Sunday, February 12, 2006

Bussin's Power Failure - Grey Matter

The latest NDP propaganda campaign in this neck of the woods is a 'protest movement' against the construction of a natural gas-fired power plant on some derelict land next to the abandoned Hearn power plant at the eastern end of Toronto's port.

There seems to be some confusion as to the exact location of the Portlands Energy Center. The map in The Star shows it as 6 Leslie - while the P.E.C. website shows it on Unwin. Regardless, it about the same size as the site on which the shell of the Hearn power plant sits.

What isn't at all confusing is the nature of the NDP position - pure propaganda. Let's consider but a few points.

Characterization of the 550 MW proposal as a "monster power plant"

Well - NDP propagandists have been hard at work on labels for the plant - some of these are 'monster', and 'super-sized'. Well, let's be real, 550 MW is not an atypical size for a new N.G. power plant. In fact, a World Bank study indicates that most plants being being are in the 300 MW to 600 MW range.

So it's hard to see how the planned 550 MW plant is a monster.

The 'clean green plan'

The NDPites are pushing a 'green' plan where the size of the new plant is reduced to 250 MW. The difference is made up using a combination of:

- energy conservation projects
- various small generation projects

The biggest problem with the NDP 'plan' is that most of the big ticket items that will replace the 300 MW would take many years to implement. The 'plan' isn't really a plan because it:

- gives no time frame for each of the items AND
- a number of items are documented with the caveat "energy calculation unavailable"

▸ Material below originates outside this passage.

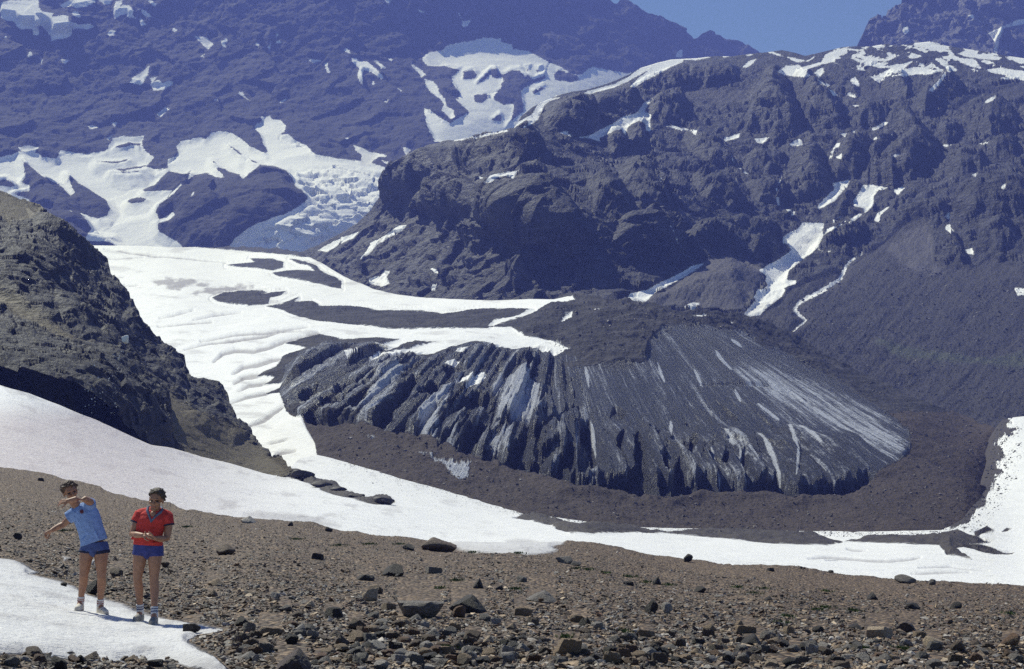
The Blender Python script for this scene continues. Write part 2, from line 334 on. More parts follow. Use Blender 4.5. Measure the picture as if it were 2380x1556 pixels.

Take for example the expected energy savings from Deep Water Lake Cooling. Well, using deep lake water is great - but it is capital intensive and time consuming to implement.

At Cornell University, the Lake Source Cooling project took seven years from study through construction completion. This would seem to be a best case scenario - as Cornell is a contiguous space under one adminstration. Cornell is full of large buildings - many of which were already hooked up to a somewhat integrated cooling system. [40% of campus was already hooked up to a central cooling system. ]

Here in Toronto, hooking up large buildings to the LSC system is more challenging - just look at how long the construction at Roy Thompson Hall has been going on.

If this plan were software, we'd call it vapourware.

What is being saved?

Of course the biggest slight of hand in this all too ovbious political card trick is to claim that precious lakre front land would be saved.

This is complete poppycock. The 'green' plan has the smaller plant (i.e. 250 MW) located on the current site of the Hearn power station - whereas the P.E.C. would be directly adjacent. From everything I can tell, the two pieces of land are about the same size. If the P.E.C. goes ahead, the Hearn site could be cleared and made available for other uses.

Regardless, the transmission lines along Commissioners would need to remain in place.

What about the official plan?

We're constantly bombarded without other propaganda about the 1 million new residents we can expect in Toronto over the next few decades. Even if some or all of the 'green' plan elements were implemented, there is still continuing upward pressure on the demand side. A 250 MW plant would likely tide us over for a short period. After that, we'd be back to an impending crisis.

Let's not forget that the capital costs for the larger plant will be proportionally smaller per unit of output - as there are many fixed costs associated with the construction of a plant.

Methinks that the biggest power failer is actually in Sandra Bussin's grey matter.